OBJECTIVE:
Copy out the complete listing, word for word.

SOURCE MATERIAL:
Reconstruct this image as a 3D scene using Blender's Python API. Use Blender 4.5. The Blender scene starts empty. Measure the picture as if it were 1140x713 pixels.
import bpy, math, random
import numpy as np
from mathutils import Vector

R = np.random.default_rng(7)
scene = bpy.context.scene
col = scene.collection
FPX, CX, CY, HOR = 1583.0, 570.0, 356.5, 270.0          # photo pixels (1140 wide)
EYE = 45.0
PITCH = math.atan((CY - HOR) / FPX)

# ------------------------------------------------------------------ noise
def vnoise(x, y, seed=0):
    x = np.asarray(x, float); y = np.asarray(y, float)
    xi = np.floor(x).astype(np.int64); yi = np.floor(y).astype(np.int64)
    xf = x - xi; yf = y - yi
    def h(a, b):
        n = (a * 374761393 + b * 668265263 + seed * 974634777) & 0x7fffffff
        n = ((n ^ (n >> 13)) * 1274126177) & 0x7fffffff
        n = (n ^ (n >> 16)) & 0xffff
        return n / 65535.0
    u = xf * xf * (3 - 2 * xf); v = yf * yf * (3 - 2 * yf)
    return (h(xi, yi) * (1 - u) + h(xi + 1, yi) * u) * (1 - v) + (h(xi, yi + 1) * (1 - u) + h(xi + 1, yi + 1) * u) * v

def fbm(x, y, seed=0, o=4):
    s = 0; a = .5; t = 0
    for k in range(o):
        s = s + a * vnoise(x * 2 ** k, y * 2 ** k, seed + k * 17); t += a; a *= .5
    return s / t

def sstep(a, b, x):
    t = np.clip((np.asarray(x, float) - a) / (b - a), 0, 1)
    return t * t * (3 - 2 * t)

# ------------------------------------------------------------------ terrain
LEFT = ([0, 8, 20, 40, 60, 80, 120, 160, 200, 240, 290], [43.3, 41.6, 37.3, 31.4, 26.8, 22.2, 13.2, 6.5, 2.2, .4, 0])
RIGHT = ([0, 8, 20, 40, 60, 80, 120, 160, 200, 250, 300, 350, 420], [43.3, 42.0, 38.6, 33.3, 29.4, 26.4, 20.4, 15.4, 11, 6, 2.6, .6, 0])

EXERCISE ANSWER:
Reconstruct this image as a 3D scene using Blender's Python API. Use Blender 4.5. The Blender scene starts empty. Measure the picture as if it were 1140x713 pixels.
import bpy, math, random
import numpy as np
from mathutils import Vector

R = np.random.default_rng(7)
scene = bpy.context.scene
col = scene.collection
FPX, CX, CY, HOR = 1583.0, 570.0, 356.5, 270.0          # photo pixels (1140 wide)
EYE = 45.0
PITCH = math.atan((CY - HOR) / FPX)

# ------------------------------------------------------------------ noise
def vnoise(x, y, seed=0):
    x = np.asarray(x, float); y = np.asarray(y, float)
    xi = np.floor(x).astype(np.int64); yi = np.floor(y).astype(np.int64)
    xf = x - xi; yf = y - yi
    def h(a, b):
        n = (a * 374761393 + b * 668265263 + seed * 974634777) & 0x7fffffff
        n = ((n ^ (n >> 13)) * 1274126177) & 0x7fffffff
        n = (n ^ (n >> 16)) & 0xffff
        return n / 65535.0
    u = xf * xf * (3 - 2 * xf); v = yf * yf * (3 - 2 * yf)
    return (h(xi, yi) * (1 - u) + h(xi + 1, yi) * u) * (1 - v) + (h(xi, yi + 1) * (1 - u) + h(xi + 1, yi + 1) * u) * v

def fbm(x, y, seed=0, o=4):
    s = 0; a = .5; t = 0
    for k in range(o):
        s = s + a * vnoise(x * 2 ** k, y * 2 ** k, seed + k * 17); t += a; a *= .5
    return s / t

def sstep(a, b, x):
    t = np.clip((np.asarray(x, float) - a) / (b - a), 0, 1)
    return t * t * (3 - 2 * t)

# ------------------------------------------------------------------ terrain
LEFT = ([0, 8, 20, 40, 60, 80, 120, 160, 200, 240, 290], [43.3, 41.6, 37.3, 31.4, 26.8, 22.2, 13.2, 6.5, 2.2, .4, 0])
RIGHT = ([0, 8, 20, 40, 60, 80, 120, 160, 200, 250, 300, 350, 420], [43.3, 42.0, 38.6, 33.3, 29.4, 26.4, 20.4, 15.4, 11, 6, 2.6, .6, 0])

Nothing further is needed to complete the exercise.